Rififi (Du Rififi chez les Hommes) (12)

Review by Simon Bell

CONNECTICUT-born director Jules Dassin made his way up the Hollywood power ladder via stints as Hitchcock’s assistant, an AD at RKO Pictures and a few shorts for MGM, before being brutally cast into exile in Europe when former colleague Edward Dmytryk identified him as a Pinko to the House Un-American Activities Committee hearings.

First stop London, where he put together the pseudo-doc Night and the City, before on to Paris and the creation of arguably the greatest heist movie of them all bar none.

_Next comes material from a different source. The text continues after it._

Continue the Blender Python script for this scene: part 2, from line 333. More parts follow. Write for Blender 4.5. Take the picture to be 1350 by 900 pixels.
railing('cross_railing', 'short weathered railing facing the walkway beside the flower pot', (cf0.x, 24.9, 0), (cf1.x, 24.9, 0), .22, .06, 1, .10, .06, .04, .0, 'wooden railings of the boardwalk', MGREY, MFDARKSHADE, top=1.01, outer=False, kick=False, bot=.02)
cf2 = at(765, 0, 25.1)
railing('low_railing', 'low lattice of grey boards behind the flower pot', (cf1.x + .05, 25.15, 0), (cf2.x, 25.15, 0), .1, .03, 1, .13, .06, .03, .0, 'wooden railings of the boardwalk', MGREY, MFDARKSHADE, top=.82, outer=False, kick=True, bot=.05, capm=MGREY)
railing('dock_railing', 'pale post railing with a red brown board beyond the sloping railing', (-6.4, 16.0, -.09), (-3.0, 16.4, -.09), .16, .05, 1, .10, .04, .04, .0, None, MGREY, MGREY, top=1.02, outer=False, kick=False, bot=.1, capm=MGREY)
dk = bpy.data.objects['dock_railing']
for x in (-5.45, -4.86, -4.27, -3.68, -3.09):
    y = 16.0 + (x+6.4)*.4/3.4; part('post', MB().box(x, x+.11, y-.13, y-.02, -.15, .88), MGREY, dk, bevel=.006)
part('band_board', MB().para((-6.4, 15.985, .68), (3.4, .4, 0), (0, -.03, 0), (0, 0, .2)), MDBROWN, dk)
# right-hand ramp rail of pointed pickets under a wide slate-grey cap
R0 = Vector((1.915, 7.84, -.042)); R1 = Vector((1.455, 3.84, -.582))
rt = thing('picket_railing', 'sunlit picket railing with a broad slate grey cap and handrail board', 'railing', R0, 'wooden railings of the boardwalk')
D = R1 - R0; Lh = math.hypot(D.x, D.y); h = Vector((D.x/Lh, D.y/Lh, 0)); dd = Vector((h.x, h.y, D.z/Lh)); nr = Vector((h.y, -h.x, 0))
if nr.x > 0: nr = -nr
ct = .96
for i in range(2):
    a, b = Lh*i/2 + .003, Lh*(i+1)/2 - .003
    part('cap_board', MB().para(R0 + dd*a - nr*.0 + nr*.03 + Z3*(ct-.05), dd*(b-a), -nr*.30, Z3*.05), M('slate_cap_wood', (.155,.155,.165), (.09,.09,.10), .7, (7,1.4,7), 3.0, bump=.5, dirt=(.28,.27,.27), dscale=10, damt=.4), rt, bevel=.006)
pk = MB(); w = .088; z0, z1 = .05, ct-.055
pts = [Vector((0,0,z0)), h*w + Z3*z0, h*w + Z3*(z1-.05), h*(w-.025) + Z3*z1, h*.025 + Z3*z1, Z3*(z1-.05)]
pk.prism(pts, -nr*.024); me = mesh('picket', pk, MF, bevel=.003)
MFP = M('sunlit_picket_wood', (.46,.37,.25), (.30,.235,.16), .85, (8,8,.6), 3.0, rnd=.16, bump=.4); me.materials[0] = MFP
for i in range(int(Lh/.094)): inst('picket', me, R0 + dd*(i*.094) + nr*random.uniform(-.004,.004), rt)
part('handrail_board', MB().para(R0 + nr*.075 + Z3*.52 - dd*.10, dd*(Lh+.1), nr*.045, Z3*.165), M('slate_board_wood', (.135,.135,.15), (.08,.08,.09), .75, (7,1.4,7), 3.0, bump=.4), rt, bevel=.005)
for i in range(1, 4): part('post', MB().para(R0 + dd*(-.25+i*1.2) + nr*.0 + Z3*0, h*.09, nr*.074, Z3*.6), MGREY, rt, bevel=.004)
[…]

Mixing the best of Parisian style, underworld aesthetics and a downbeat-as-hell atmos with masterful criminal sophistication and a cold violence that wouldn’t look out of place in Reservoir Dogs (let alone 1955 arthouse), Dassin concocted the paradigmatic suspense thriller.

The haggard and careworn visage of Tony (Jean Servais) says it all: He’s a career crook just out the slammer who’s suffering such hard times he can’t even afford to take a place at the gambling table.

So he assembles some old small-time buddies (including Dassin himself as Italian safecracker Cesare) for The Big One: A break-in at upmarket Mappin & Webb jewellers so they can all retire from the grime and scruple-free life for good.

Of course - as in any movie about a big swindle, from The Italian Job to Mamet’s Heist - Rififi’s robbery is the absolute highlight: A 35-minute masterclass in cinematic tension, during which not a single musical note is struck nor lone word spoken.

Think Kubrick’s The Killing a year or two later and you’re halfway to imagining the edginess of Rififi’s central set piece. (Indeed, cast your mind to Mission: Impossible and you get the idea De Palma’s done his homework.)

Needless to say, the film’s so cool it hurts: Parisian drinking dens, clouds of smoke de Gauloises, the sassy nightclub singer and, right there in the middle, the iconic trenchcoat-clad Tony.

It’s only showing on four screens in the capital, which is a crime in itself. But that would be a poor excuse to miss it. ‘Coz despite Rififi’s noir specifics, it’s a genuine sparkler.